TASK
Keep only the lines of the listing that include the word "parts", and copy them.

* start DATA EXTRACT *

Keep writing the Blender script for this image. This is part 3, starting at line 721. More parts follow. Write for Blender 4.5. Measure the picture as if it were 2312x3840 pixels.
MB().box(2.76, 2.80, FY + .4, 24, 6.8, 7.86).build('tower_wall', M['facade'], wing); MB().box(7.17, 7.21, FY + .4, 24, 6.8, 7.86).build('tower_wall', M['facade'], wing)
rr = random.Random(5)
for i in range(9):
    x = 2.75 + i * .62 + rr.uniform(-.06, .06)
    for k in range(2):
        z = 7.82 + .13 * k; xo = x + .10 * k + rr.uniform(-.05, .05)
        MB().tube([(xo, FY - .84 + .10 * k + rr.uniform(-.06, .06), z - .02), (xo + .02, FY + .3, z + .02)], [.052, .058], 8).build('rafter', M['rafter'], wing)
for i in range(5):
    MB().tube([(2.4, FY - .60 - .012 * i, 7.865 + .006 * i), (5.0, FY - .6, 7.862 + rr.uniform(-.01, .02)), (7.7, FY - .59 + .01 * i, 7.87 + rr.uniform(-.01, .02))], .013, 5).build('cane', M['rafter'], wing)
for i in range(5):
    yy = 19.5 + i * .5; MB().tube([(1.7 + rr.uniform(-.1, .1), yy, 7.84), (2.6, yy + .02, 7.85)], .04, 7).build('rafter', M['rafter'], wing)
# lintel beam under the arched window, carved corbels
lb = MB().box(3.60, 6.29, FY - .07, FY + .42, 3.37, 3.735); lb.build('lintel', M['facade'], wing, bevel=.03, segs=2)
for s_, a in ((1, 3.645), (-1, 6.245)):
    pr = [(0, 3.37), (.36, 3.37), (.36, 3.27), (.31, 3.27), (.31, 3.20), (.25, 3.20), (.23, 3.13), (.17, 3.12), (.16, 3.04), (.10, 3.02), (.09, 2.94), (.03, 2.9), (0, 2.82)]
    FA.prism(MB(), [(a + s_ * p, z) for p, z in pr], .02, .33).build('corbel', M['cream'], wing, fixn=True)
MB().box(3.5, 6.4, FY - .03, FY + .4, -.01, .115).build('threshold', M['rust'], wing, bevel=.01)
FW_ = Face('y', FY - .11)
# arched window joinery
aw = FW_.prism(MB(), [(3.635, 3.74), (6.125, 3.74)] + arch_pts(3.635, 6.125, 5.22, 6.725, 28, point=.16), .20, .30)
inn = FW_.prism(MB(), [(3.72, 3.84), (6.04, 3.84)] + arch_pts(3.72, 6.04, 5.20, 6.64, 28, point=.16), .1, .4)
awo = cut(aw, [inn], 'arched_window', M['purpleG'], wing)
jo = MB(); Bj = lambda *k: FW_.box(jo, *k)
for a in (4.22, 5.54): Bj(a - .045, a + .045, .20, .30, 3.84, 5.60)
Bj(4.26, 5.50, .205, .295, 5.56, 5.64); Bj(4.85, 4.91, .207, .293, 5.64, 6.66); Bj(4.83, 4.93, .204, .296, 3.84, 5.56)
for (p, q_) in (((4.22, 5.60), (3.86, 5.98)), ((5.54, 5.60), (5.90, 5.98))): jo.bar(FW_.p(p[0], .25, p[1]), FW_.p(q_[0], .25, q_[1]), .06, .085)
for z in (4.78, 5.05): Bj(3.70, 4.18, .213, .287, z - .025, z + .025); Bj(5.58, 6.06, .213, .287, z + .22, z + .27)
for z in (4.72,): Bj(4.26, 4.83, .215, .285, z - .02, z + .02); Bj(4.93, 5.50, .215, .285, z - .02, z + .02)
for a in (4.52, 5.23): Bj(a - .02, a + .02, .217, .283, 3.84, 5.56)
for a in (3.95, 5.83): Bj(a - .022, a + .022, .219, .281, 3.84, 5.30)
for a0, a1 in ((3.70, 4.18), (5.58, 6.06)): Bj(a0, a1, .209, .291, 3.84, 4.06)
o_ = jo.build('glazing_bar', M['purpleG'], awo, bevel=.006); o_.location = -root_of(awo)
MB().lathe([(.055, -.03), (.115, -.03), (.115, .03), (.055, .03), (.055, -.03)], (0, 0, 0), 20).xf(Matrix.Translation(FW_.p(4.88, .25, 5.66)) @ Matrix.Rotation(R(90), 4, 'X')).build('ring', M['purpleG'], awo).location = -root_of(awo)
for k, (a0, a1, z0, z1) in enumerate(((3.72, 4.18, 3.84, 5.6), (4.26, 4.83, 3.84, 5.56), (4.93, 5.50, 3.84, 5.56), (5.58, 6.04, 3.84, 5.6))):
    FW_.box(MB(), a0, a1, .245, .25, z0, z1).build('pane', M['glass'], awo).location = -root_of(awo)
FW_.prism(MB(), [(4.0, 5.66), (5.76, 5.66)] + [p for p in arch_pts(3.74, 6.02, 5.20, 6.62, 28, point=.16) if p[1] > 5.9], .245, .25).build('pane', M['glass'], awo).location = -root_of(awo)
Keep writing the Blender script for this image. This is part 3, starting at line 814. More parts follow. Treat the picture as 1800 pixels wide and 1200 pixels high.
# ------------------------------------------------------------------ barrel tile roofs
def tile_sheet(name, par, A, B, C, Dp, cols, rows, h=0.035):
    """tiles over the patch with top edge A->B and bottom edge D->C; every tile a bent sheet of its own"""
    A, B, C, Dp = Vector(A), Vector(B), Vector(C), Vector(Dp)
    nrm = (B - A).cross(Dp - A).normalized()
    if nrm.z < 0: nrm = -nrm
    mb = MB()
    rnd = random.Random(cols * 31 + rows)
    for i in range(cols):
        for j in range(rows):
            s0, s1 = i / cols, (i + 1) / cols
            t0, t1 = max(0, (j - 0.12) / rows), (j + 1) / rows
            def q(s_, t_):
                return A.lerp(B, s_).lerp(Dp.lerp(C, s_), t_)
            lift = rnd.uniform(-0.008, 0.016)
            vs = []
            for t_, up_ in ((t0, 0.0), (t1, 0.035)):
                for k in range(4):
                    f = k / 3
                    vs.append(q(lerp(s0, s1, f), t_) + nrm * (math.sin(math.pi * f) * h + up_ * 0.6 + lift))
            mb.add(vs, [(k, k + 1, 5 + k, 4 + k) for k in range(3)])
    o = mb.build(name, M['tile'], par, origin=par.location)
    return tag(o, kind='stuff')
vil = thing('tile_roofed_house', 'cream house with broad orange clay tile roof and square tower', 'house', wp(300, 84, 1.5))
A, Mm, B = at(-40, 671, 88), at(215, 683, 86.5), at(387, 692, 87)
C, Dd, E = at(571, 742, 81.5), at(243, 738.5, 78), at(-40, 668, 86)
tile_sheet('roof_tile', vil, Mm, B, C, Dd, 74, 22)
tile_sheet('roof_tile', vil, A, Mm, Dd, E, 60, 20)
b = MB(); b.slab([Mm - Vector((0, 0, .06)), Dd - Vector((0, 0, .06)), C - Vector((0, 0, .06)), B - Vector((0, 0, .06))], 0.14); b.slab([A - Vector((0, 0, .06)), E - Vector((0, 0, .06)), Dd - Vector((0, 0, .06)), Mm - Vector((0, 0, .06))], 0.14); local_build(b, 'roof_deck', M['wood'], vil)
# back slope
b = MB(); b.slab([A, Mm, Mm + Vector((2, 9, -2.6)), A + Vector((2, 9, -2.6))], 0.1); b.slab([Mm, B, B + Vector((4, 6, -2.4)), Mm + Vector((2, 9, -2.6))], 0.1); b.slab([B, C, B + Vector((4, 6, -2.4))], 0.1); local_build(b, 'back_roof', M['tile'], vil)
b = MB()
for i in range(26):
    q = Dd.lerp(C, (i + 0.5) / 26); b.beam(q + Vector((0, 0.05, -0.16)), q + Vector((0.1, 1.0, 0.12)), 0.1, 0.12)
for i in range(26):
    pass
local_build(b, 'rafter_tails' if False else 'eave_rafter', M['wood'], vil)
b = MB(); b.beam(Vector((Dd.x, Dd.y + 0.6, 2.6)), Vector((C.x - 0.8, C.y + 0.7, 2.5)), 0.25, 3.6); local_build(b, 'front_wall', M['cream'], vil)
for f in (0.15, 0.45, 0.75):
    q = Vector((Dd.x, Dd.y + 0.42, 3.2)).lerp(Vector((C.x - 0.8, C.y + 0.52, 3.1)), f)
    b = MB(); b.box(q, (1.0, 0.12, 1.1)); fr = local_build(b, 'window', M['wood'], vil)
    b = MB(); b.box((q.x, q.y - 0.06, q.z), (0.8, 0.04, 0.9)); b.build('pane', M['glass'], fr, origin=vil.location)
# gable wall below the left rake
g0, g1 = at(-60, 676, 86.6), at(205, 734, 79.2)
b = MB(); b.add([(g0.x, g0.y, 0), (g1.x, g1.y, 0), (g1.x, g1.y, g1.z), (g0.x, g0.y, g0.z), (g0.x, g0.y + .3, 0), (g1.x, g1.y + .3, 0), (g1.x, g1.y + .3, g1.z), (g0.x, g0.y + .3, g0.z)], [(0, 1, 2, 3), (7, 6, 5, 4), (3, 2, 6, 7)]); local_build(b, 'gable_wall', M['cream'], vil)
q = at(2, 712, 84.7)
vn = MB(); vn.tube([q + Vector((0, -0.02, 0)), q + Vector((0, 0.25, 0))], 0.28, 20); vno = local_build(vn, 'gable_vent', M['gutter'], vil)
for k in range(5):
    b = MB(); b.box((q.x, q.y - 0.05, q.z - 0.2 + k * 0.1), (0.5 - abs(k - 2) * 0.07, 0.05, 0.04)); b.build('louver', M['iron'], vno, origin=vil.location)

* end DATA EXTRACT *

FINAL RESULT
Keep writing the Blender script for this image. This is part 3, starting at line 721. More parts follow. Write for Blender 4.5. Measure the picture as if it were 2312x3840 pixels.
Keep writing the Blender script for this image. This is part 3, starting at line 814. More parts follow. Treat the picture as 1800 pixels wide and 1200 pixels high.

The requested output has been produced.